According to the 2015 B2B Content Marketing Trends – North America report from Content Marketing Institute and Marketing Profs, 84% of B2B marketers surveyed cited brand awareness as their primary goal for content marketing. The primary objective of an awareness campaign is to build familiarity or knowledge of a particular brand, product, or service. The most precise method of measurement would be to conduct a pre and post-campaign deployment awareness assessment of the target audience. Given the cost and difficulty of eliciting response data from the target audience, the more approachable strategy is to measure content consumption.

Some awareness key performance indicators:

  • Page views
  • Time on page
  • Video plays
  • Unique visitors
  • Number of times blog post viewed
  • Content downloads (whitepapers, Infographics)
  • Email open rate
  • Social media reach

Engagement

Engagement is measured by audience interaction with published content. Key performance indicators fall into three distinct categories:

  1. Amplification is the act of sharing content and can be measured by metrics such as retweets, post sharing, or shared links to content. This is an indicator that people are finding the content interesting and worthy of being shared within their own networks.
  2. Applause is the shared approval of content through likes (Facebook), +1s (Google), and favorites (Twitter and Instagram). This is an indicator that people are agreeing with you and giving your content a vote of confidence.
  3. Conversation is audience dialogue with content and is measured through comments and mentions (Twitter). This is a key performance indicator, as comments and mentions are much harder to come by and not fueled by easy-to-use buttons!
  4. Conversion. The goal of a conversion campaign is the completion of a specified user behavior such as a purchase, lead generation form, or communication opt-in (newsletter sign-up). Shareable content or landing pages are a great tool for driving visitors toward a conversion point. Key metrics include the number of goal conversions, direct or indirect revenue, and the conversion rate.

What are brands measuring?

According to a 2015 PulsePoint study, the top three content marketing success metrics are social engagements, followed by time on page and impressions.

However, an Ascend2 2015 report shows something different when asking – what are the most useful metrics for measuring content marketing performance? Conversion rate came in at number one with 50%, followed by Quality of Leads and Website Traffic at 45% and 42%, respectively.

Measuring Success

Having determined the key performance metrics and collected performance data, the final step is to determine whether the campaign was successful. This is the part of the article where you may expect me to provide a series of best practice figures, to which you can compare your own outcome data. Unfortunately, there is no table or cutoff value that determines a successful number of likes, conversion rate, or views. “But Timothy, I just googled “what is a good conversion rate” and found over 3 million results.” That’s true but in my opinion, best practice standards are overused and often misinterpreted.
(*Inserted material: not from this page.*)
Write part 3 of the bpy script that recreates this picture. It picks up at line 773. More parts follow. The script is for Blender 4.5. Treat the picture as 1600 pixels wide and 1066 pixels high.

Consider bounce rate. Best practice standards would suggest that a bounce rate of more than 70% is considered poor and a bounce rate of less than 40% is excellent. But what about the take-out restaurant with the phone number on the home page. A bounced visit does not indicate a failure but could rather indicate the visitor found what they wanted on the landing page and left the site to convert (e.g. ordering a meal).

The expectation of success should not come from “best practice” but should be set by the stakeholders; benchmarked against previous efforts and industry standards. The caveat being that simply measuring against previous efforts can be misleading, as there is no built-in control for extraneous circumstances. Understand the climate in which you are making comparisons. Be aware of seasonal trends and the circumstances of both data points (e.g. the year-over-year comparison that is invalidated by the Shark Tank appearance that occurred one year ago).

Each case is different and success is different for each client. And with that, go forth and share your content with the world. Just remember to take some time to align the content objectives with actionable metrics and when in doubt, “Measure Less. Matter More.”